** BEGIN Given material **
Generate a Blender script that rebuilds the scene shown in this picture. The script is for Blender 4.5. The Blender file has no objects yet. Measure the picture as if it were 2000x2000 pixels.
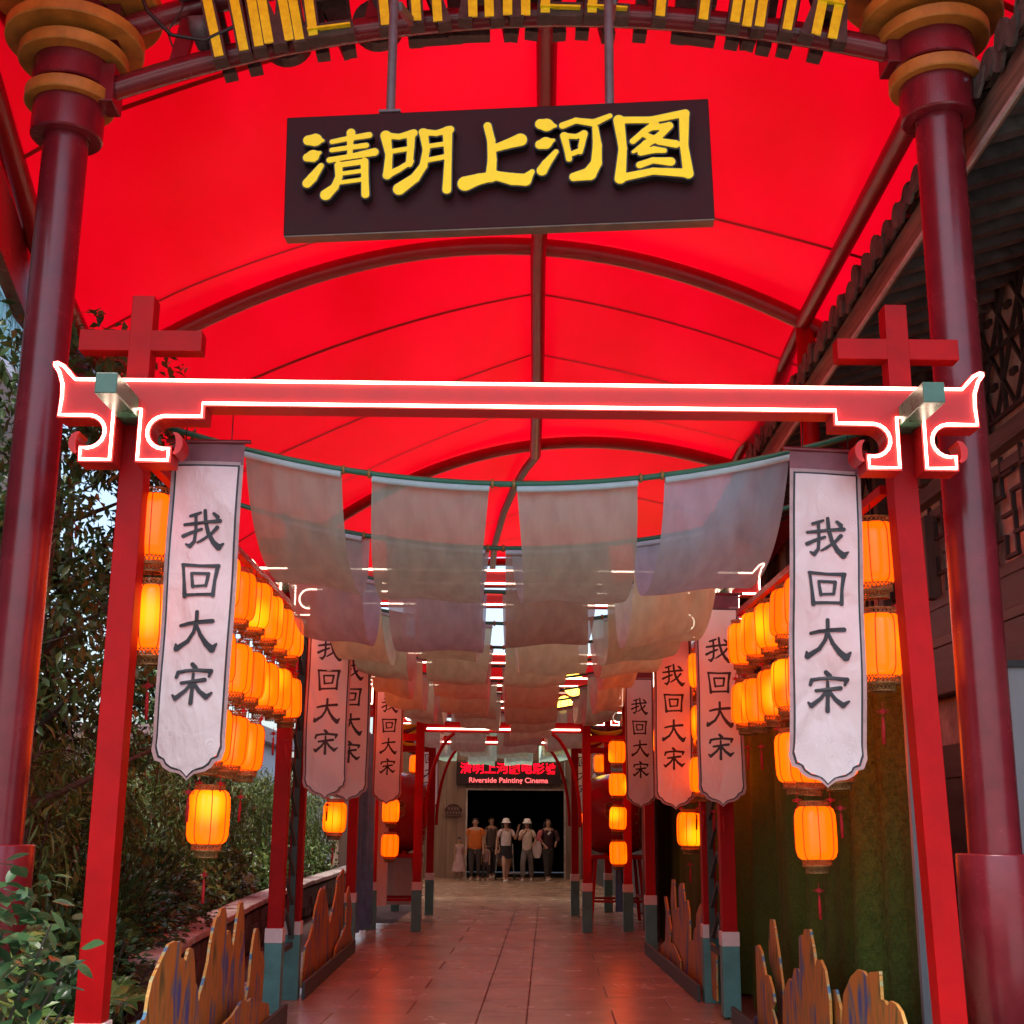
import bpy, math, random
import numpy as np
from mathutils import Vector, Matrix, Euler
R = math.radians
random.seed(7); rng = np.random.default_rng(7)
scene = bpy.context.scene
C = scene.collection

# ------------------------------------------------------------------ camera
cam = bpy.data.cameras.new('camera'); camo = bpy.data.objects.new('camera', cam); C.objects.link(camo)
P_, R_, Y_ = R(13.53), R(0.47), R(0.55)
fw = Vector((math.sin(Y_)*math.cos(P_), math.cos(Y_)*math.cos(P_), math.sin(P_)))
r0 = Vector((math.cos(Y_), -math.sin(Y_), 0)); u0 = r0.cross(fw)
rt = r0*math.cos(R_) + u0*math.sin(R_); up = u0*math.cos(R_) - r0*math.sin(R_)
camo.matrix_world = Matrix(((rt.x, up.x, -fw.x, -0.06), (rt.y, up.y, -fw.y, 0), (rt.z, up.z, -fw.z, 1.65), (0, 0, 0, 1)))
cam.sensor_width = 36; cam.lens = 36*2500/2000; cam.clip_end = 500
scene.camera = camo

# ------------------------------------------------------------------ sky, sun, exposure
SUN_EL, SUN_AZ = R(68), R(205)          # azimuth clockwise from +Y: behind the camera, thin cloud
world = bpy.data.worlds.new('World'); scene.world = world; world.use_nodes = True
nt = world.node_tree; bg = nt.nodes['Background']
sky = nt.nodes.new('ShaderNodeTexSky'); sky.sky_type = 'NISHITA'; sky.sun_disc = False
sky.sun_elevation = SUN_EL; sky.sun_rotation = SUN_AZ; sky.dust_density = 4.0; sky.air_density = 1.0
nt.links.new(sky.outputs[0], bg.inputs[0]); bg.inputs[1].default_value = 0.15
sl = bpy.data.lights.new('sun', 'SUN'); so = bpy.data.objects.new('sun', sl); C.objects.link(so)
sl.energy = 1.3; sl.angle = R(12); sl.color = (1, .96, .9)
sd = Vector((math.sin(SUN_AZ)*math.cos(SUN_EL), math.cos(SUN_AZ)*math.cos(SUN_EL), math.sin(SUN_EL)))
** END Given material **
Skip the pictures, please, and transcribe only the lines from the beginning of the material through the one that contains "scene.camera = camo".

__Answer__:
Generate a Blender script that rebuilds the scene shown in this picture. The script is for Blender 4.5. The Blender file has no objects yet. Measure the picture as if it were 2000x2000 pixels.
import bpy, math, random
import numpy as np
from mathutils import Vector, Matrix, Euler
R = math.radians
random.seed(7); rng = np.random.default_rng(7)
scene = bpy.context.scene
C = scene.collection

# ------------------------------------------------------------------ camera
cam = bpy.data.cameras.new('camera'); camo = bpy.data.objects.new('camera', cam); C.objects.link(camo)
P_, R_, Y_ = R(13.53), R(0.47), R(0.55)
fw = Vector((math.sin(Y_)*math.cos(P_), math.cos(Y_)*math.cos(P_), math.sin(P_)))
r0 = Vector((math.cos(Y_), -math.sin(Y_), 0)); u0 = r0.cross(fw)
rt = r0*math.cos(R_) + u0*math.sin(R_); up = u0*math.cos(R_) - r0*math.sin(R_)
camo.matrix_world = Matrix(((rt.x, up.x, -fw.x, -0.06), (rt.y, up.y, -fw.y, 0), (rt.z, up.z, -fw.z, 1.65), (0, 0, 0, 1)))
cam.sensor_width = 36; cam.lens = 36*2500/2000; cam.clip_end = 500
scene.camera = camo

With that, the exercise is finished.